Material shown:
— Begin —
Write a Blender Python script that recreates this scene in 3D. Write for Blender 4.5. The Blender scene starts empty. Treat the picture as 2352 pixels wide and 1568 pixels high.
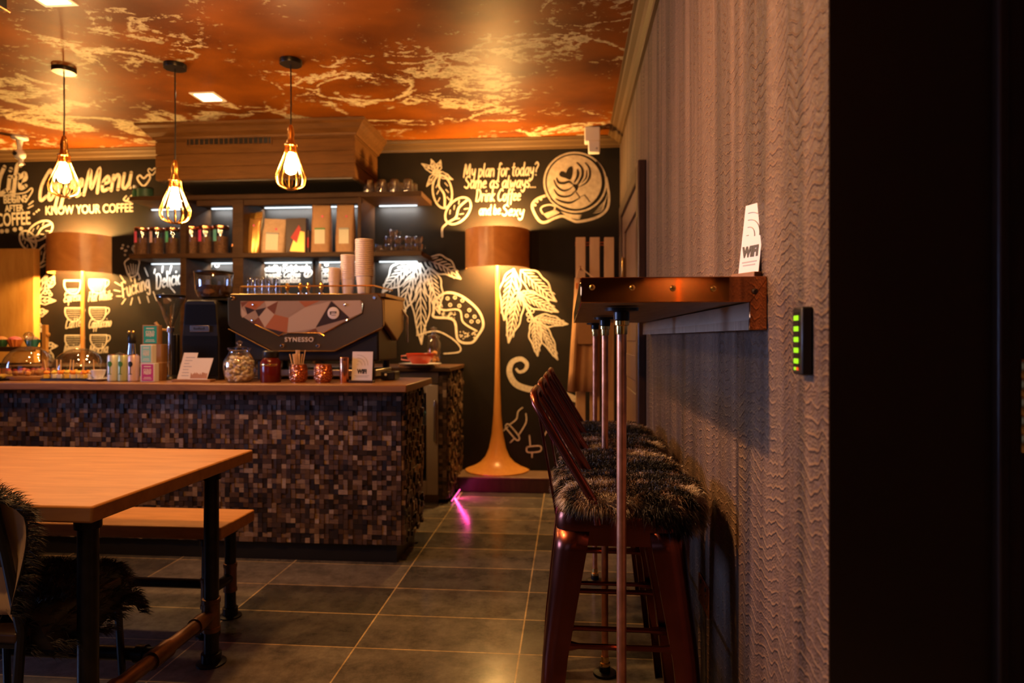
— End —
— Begin —
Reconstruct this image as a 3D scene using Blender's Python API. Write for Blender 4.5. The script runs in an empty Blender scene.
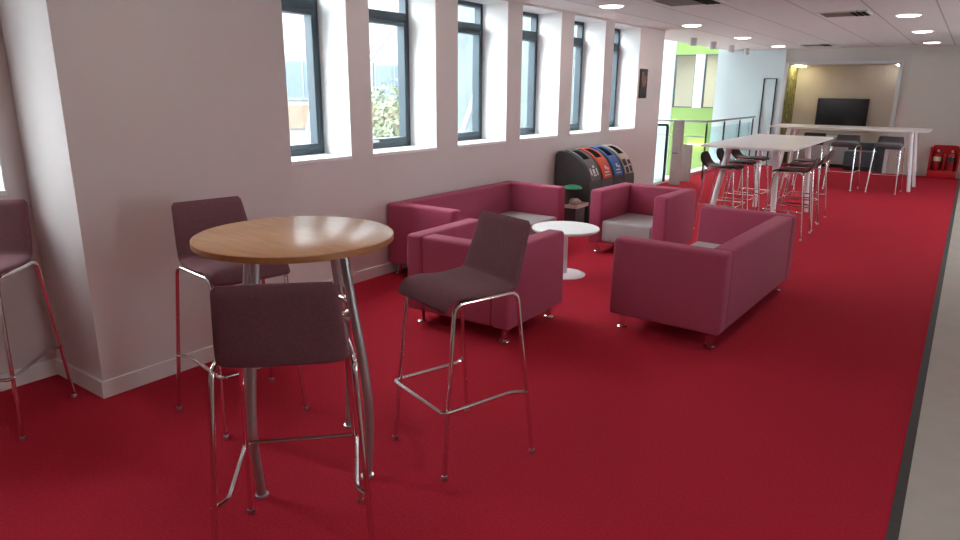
— End —
— Begin —
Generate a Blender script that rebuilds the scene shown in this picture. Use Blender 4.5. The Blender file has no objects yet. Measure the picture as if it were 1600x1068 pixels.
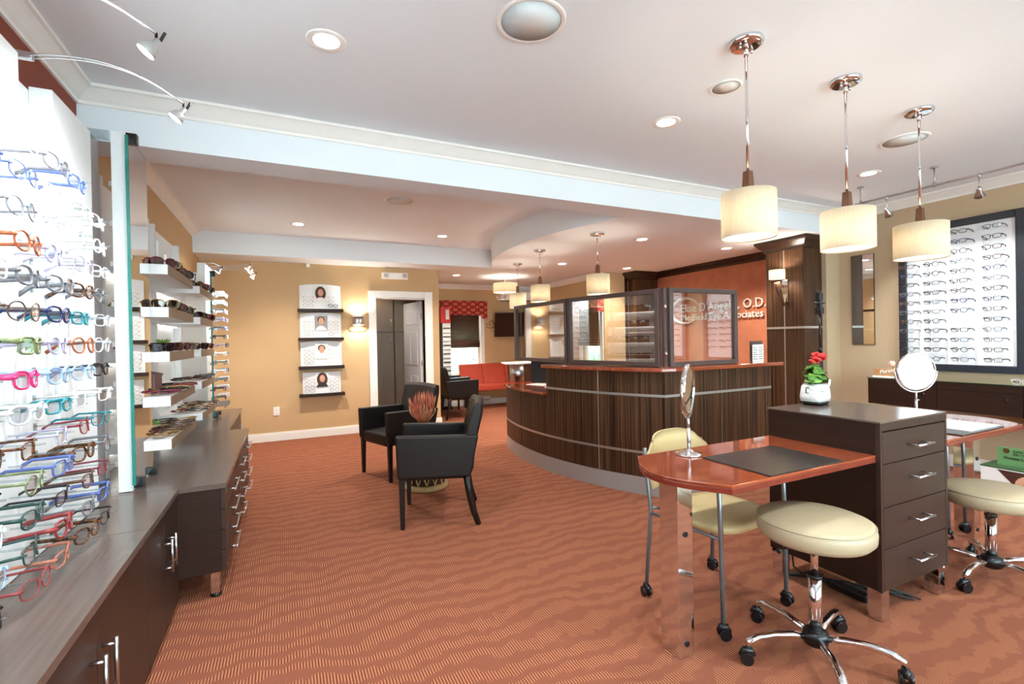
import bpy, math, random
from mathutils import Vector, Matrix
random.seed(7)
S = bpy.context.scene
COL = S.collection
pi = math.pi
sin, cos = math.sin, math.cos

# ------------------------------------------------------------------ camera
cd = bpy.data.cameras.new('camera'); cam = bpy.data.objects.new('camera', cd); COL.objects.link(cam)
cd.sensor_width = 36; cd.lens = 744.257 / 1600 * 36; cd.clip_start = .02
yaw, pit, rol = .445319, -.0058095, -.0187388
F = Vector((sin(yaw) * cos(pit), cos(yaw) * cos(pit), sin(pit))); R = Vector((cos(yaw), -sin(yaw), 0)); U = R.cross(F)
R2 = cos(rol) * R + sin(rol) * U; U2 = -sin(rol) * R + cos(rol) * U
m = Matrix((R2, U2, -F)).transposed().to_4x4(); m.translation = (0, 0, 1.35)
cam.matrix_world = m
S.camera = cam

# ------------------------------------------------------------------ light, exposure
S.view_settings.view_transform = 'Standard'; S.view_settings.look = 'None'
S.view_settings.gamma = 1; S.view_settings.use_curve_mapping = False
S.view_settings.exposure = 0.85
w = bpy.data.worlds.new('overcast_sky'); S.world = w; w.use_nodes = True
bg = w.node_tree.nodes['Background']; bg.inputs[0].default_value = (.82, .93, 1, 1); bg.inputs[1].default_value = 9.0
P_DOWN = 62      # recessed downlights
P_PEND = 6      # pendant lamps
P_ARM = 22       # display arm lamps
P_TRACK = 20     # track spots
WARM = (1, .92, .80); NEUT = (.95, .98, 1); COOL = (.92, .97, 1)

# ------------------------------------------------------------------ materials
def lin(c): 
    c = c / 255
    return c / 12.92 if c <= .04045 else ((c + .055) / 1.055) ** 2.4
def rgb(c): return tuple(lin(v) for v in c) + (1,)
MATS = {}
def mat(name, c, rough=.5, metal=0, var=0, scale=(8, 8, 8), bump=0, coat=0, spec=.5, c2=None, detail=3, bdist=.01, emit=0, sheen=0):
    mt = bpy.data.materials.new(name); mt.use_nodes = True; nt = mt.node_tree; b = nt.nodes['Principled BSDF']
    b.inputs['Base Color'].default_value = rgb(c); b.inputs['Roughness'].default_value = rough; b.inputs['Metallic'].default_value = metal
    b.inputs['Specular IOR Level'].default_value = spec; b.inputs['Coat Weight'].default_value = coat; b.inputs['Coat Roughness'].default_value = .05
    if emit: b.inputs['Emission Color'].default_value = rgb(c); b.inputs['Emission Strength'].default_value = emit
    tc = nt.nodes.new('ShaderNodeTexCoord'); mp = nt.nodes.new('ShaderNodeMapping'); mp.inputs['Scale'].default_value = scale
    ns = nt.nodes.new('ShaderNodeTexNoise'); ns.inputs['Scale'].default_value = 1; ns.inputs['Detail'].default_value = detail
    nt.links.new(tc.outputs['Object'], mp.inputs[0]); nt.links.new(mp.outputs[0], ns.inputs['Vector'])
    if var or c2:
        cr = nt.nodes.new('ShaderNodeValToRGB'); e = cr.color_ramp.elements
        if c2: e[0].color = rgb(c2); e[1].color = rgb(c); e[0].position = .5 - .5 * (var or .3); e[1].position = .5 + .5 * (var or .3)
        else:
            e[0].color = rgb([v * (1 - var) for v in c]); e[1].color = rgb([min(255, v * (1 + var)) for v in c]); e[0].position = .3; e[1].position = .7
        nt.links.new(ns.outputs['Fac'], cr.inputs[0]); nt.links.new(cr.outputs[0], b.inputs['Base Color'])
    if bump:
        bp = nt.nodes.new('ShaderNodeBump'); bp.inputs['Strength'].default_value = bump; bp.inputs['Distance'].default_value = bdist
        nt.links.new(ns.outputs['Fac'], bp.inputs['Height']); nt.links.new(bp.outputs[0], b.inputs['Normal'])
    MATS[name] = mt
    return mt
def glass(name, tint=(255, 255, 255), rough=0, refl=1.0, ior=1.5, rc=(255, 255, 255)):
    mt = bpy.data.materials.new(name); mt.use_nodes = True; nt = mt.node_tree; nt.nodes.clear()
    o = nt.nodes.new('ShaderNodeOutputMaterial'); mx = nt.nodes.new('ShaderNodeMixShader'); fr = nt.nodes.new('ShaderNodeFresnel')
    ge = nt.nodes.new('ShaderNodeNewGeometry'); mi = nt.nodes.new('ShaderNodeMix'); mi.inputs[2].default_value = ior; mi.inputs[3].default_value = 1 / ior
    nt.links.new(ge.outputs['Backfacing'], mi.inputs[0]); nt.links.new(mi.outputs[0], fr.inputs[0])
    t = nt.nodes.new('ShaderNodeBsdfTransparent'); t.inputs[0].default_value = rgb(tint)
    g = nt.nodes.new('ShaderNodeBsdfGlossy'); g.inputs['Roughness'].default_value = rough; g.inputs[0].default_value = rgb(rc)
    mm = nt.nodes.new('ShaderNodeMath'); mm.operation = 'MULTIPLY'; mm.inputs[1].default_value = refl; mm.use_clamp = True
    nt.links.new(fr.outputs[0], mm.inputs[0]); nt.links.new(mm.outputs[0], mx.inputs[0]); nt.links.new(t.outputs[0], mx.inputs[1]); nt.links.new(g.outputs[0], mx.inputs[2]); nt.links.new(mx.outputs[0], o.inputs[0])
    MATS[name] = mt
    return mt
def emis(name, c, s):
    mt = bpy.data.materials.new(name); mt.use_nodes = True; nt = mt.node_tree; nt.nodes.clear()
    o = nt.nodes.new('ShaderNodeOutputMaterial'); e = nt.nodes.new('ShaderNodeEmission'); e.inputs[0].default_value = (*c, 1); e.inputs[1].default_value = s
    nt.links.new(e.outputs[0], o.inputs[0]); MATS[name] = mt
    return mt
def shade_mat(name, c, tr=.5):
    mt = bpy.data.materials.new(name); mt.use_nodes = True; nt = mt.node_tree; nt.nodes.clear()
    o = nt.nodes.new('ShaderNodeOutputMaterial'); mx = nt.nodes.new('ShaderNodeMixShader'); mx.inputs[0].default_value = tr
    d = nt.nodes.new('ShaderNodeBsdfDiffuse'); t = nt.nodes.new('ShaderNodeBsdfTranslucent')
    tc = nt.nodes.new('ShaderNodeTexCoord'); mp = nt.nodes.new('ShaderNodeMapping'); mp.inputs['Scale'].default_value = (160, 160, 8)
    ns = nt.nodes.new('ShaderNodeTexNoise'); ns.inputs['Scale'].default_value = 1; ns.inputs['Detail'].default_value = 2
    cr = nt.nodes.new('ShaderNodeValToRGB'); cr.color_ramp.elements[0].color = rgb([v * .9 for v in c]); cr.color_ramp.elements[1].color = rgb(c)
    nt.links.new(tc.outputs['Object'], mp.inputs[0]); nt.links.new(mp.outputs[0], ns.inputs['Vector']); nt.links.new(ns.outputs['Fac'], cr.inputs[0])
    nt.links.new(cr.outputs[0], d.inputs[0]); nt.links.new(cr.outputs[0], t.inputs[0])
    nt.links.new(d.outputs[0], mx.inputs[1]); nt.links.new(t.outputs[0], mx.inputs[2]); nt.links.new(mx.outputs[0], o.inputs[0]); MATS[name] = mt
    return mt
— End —
Exercise aim: How many lines in these entries contain the string "Python"? State the number and nothing more.

Correct output: 2